Votre projet est totalement unique par son ampleur et sa philosophie. Est-il duplicable?

Ce serait formidable de le voir reproduit dans de nombreux endroits. Si nous parvenions à atteindre l’objectif de protéger 30% de la planète d’ici à 2030, nous serions en bonne position pour juguler la crise climatique. Peu importe l’endroit, les gens devraient commencer par protéger ce qui se trouve dans leur propre jardin.

Vous vivez entre le Chili, l’Argentine et les Etats-Unis… Comment faites-vous?

Après le coup d’arrêt lié à la pandémie, je renoue avec ma routine saisonnière, même si je ne voyage plus autant qu’avant. Durant l’été austral, je surveille nos projets au Chili et je pars en grandes randonnées dans la nature. En hiver, je fais le tour de nos projets en Argentine. Actuellement, je passe aussi davantage de temps à travailler de chez moi, en Californie. La pandémie globale a tout de même eu un effet positif: elle nous a donné une occasion unique de réfléchir à cette détérioration de l’environnement qui nous a menés là et au monde que nous voulons bâtir.
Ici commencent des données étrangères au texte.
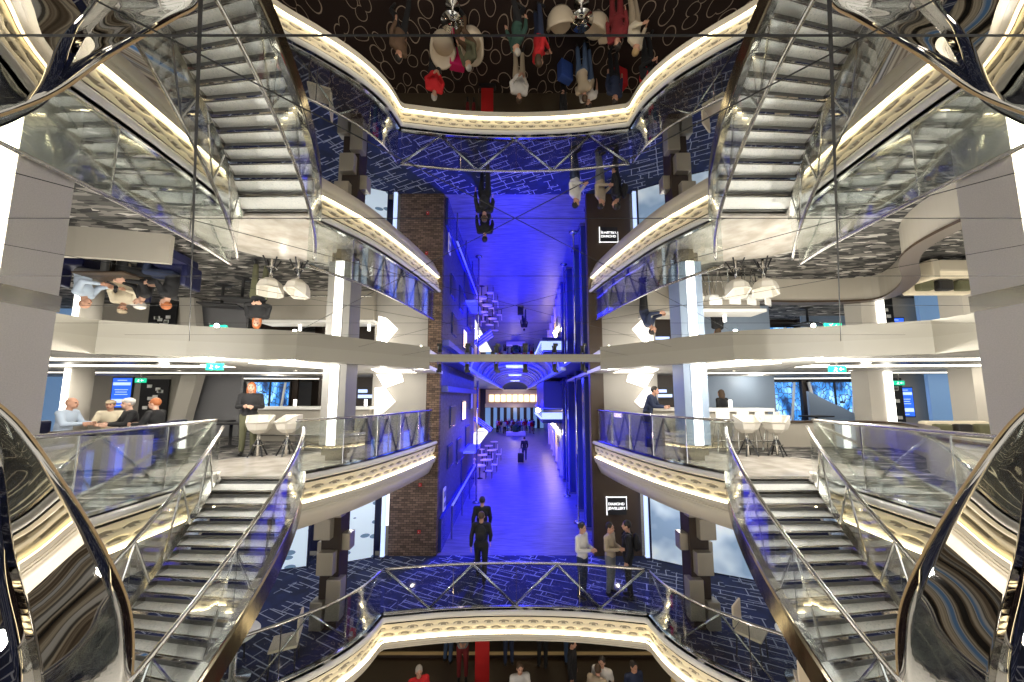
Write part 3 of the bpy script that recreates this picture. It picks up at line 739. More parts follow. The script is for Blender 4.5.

Je suis certaine que nous pouvons faire mieux que continuer comme si de rien n’était.

Casa Butler

Au coeur du projet! Dès la fin de cette année, le voyagiste Explora, spécialisé dans le haut de gamme et l’immersion environnementale en Amérique du Sud, met en location la maison construite, en 2009, par le couple Tompkins. C’est là, dans la région d’Aysén, au Chili, que Kris et Doug recevaient les personnalités clés à convaincre de leur démarche. Conçue pour 7 personnes, la demeur allie cachet et esprit nature.